Les Russes et leurs alliés syriens ont coupé la principale ligne d’approvisionnement des rebelles par le nord d’Alep, le corridor d’Azaz.
Nous avions écrit il y a quelques jours :
« Ce corridor d’Azaz est une étroite bande de terre qui relie la Turquie aux forces rebelles à Alep. Elle a rétréci jusqu’à faire moins de dix kilomètres par endroits, mais l’armée syrienne n’arrive pas à la reprendre. Pour la réussite de toute l’opération, il est capital de s’emparer du corridor et de couper les lignes d’approvisionnement, mais il y a un obstacle politique sérieux, et des difficultés militaires. Lors de la dernière rencontre entre Lavrov et Kerry, le Secrétaire d’État a supplié par six fois son homologue russe de ne pas intervenir dans le corridor d’Azaz. Les Américains ne veulent pas avoir à constater une victoire russe ; et les Turcs menacent d’envahir si le corridor est bloqué. »
Et voilà, c’est fait, le corridor est bloqué. On pouvait s’attendre à une grande bataille, et il y a juste eu un déplacement mineur vers quelques villages chiites, mais le corridor était si étroit que cela a suffi. Mes correspondants dans la zone parlent de rebelles qui se précipitent vers la frontière turque. Ils sont suivis par bien des civils, qui redoutent la bataille finale pour Alep qui est sans doute pour bientôt, sauf si les rebelles disparaissaient ou s’évaporaient soudain. Lorsqu’Alep et tout le district d’Alep auront été repris par l’armée syrienne, nous pourrons féliciter Poutine et Assad, et le peuple syrien avec eux, ce sera une magnifique victoire, du moins si cela se produit effectivement.
Jusqu’à présent, malgré quelques mois de combats et de bombardements, les Russes et les Syriens n’avaient que quelques succès spectaculaires à montrer, comme effet de leurs efforts. Cela n’avait rien d’un blitzkrieg mais d’avancées maison après maison ; simplement, de petits villages changeaient de mains.
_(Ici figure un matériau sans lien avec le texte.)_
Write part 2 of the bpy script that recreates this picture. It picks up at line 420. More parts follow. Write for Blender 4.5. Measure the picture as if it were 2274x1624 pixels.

Maintenant ça commence à bouger, avec l’armée syrienne qui arrive aux frontières de la Jordanie et de la Turquie, et qui coupe les vivres aux différents groupes rebelles. Les islamistes encerclés dans la poche d’Alep peuvent encore tenir longtemps, mais il semblerait qu’ils aient perdu quelque peu leur esprit combatif.
Les Saoudiens ont dévoilé leurs plans d’envoyer leurs troupes de choc en Syrie, ostensiblement « pour combattre les terroristes », mais en fait pour prévenir leur défaite et garder une partie du territoire syrien sous contrôle salafiste. Cela pourrait comporter des dangers, et le président Assad a promis que des hôtes indésirables rentreraient chez eux les pieds devant. Quoi qu’il en soit, les Saoudiens n’ont pas de troupes à envoyer ; leur armée est retenue au Yémen et a bien du mal avec l’indomptable Ansar Allah. Même là, les Saoudiens doivent s’appuyer sur des mercenaires colombiens. S’ils envoyaient le reste de leurs forces en Syrie, leur base se retrouverait bien vulnérable face à l’imprévu, qu’il s’agisse d’une contre-offensive d’Ansar Allah, d’une intervention iranienne ou d’un soulèvement chiite de grande ampleur.